Centrum Bemowa czeka na tory
15 listopada 2011
Od lat mieszkańcy narzekają na bałagan wokół sklepu Stokrotka na ul. Powstańców Śląskich przy skrzyżowaniu z Radiową. - Przecież to centrum dzielnicy - oburza się czytelniczka. - Miejsce to już w przyszłym roku przebudują Tramwaje Warszawskie - mówią władze dzielnicy. Budowa brakującej części torowiska niestety opóźni się o kilka miesięcy, m.in. z powodu dojazdu do sklepu Stokrotka.
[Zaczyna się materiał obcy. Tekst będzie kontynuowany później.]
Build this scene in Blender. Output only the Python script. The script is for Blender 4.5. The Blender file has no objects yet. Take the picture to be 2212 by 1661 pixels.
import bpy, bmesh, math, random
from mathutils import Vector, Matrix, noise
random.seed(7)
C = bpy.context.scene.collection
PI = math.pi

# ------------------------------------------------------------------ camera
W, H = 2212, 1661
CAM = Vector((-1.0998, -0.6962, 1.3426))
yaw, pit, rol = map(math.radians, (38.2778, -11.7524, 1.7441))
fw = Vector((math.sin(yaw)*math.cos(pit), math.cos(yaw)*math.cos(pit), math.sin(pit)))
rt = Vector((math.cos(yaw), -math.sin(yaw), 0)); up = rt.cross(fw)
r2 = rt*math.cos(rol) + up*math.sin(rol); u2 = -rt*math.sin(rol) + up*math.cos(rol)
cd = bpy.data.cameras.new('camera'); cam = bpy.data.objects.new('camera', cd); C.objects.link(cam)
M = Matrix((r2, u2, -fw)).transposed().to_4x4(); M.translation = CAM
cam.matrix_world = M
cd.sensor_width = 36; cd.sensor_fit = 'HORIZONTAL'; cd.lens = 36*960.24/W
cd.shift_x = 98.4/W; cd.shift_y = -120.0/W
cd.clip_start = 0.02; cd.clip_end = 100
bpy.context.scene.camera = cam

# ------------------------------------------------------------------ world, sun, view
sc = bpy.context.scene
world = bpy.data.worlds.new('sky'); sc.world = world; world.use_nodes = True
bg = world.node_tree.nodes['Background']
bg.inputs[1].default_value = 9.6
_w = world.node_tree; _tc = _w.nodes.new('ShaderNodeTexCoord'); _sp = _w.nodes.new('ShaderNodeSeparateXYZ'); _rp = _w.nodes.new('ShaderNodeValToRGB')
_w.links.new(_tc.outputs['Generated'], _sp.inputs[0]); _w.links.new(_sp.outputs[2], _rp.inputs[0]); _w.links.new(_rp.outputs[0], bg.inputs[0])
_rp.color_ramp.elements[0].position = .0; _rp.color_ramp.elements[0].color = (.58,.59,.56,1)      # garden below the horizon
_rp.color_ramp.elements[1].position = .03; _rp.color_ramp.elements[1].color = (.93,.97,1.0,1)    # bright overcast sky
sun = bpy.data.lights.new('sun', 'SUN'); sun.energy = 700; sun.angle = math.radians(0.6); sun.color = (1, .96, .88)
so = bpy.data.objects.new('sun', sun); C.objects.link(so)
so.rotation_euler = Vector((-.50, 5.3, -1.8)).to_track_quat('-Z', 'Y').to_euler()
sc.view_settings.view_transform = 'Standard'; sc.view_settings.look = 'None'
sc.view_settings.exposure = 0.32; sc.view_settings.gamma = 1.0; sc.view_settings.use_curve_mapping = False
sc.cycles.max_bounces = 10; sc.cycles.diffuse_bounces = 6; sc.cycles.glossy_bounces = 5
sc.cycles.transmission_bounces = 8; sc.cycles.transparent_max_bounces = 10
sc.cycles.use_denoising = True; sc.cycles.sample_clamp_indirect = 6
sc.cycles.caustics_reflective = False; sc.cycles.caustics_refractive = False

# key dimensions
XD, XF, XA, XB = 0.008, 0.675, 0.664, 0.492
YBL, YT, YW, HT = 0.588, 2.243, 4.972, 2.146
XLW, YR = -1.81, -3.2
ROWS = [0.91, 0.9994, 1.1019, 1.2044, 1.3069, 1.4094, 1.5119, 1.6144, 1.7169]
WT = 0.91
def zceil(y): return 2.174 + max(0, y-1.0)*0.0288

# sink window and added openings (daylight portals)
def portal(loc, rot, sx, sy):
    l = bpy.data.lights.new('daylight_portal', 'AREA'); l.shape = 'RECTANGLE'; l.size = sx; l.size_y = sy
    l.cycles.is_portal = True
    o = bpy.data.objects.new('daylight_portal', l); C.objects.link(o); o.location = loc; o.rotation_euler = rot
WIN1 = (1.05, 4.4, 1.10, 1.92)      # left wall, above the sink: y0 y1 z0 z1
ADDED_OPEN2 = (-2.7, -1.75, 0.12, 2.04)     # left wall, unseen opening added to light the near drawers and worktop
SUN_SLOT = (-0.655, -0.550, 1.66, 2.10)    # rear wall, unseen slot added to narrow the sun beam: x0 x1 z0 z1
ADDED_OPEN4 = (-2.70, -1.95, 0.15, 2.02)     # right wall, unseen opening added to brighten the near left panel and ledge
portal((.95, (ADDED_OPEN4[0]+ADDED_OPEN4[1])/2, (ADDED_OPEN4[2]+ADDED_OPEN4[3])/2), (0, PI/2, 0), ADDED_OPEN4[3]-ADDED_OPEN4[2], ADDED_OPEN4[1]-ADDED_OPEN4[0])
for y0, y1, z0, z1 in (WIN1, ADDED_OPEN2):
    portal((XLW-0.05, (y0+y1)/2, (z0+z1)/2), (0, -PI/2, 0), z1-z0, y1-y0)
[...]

Władze dzielnicy zapewniają, że natychmiast zajmą się problemem. - Zwrócimy się do właściciela sklepu z prośbą o uporządkowanie terenu. Jednocześnie przypominam, że wizerunek skrzyżowania zmieni się całkowicie w związku z inwestycją Tramwajów Warszawskich. Wtedy też ułożony zostanie tam nowy chodnik i powstanie ścieżka rowerowa - mówi Krzysztof Zygrzak, wiceburmistrz Bemowa.
Tory w przyszłym roku
Brakujący odcinek torów tramwajowych na Powstańców Śląskich od Radiowej do Górczewskiej ma pojawić się już w połowie przyszłego roku.- Dokumentacja tej inwestycji jest właśnie uzgadniana. Myślę, że pierwsze prace powinny ruszyć jeszcze w tym roku - mówi Michał Powałka, rzecznik Tramwajów Warszawskich. Jednocześnie nie ukrywa, że inwestycja się opóźni.
- Przed przystąpieniem do realizacji tej inwestycji musieliśmy zdobyć masę pozwoleń, m.in. uzgodnić projekt organizacji ruchu, gdyż w miejscowym planie zagospodarowania przestrzennego był m.in. problem z dojazdem do sklepu "Stokrotka".
Kłopoty z dojazdem do "Stokrotki" to nie jedyny problem, na który natknęły się Tramwaje Warszawskie podczas projektowania brakującego odcinka torowiska na Powstańców Śląskich. Miejscowy plan zagospodarowania z 2000 r. nie przewidywał też lewoskrętów przy ul. Kazubów i Wrocławskiej. - Gdyby Tramwaje Warszawskie chciały przeprowadzić tę inwestycję zgodnie z obowiązującym dla tego rejonu planem zagospodarowania, to kierowcy nie tylko mieliby problem z dojazdem do sklepu "Stokrotka". Inwestor nie mógłby wykonać również lewoskrętów przy Kazubów i Wrocławskiej - mówi Krzysztof Zygrzak, wiceburmistrz Bemowa. - Z myślą o komforcie kierowców inwestycję trzeba będzie przeprowadzić przy pomocy specustawy. W tym wypadku procedura uzyskania pozwolenia na budowę jest jednak dłuższa, niż w przypadku przeprowadzania inwestycji zgodnie z miejscowym planem zagospodarowania. Stąd opóźnienia. Mamy jednak nadzieję, że brakujący odcinek torów tramwajowych będzie gotowy w połowie przyszłego roku - tłumaczy wiceburmistrz Zygrzak.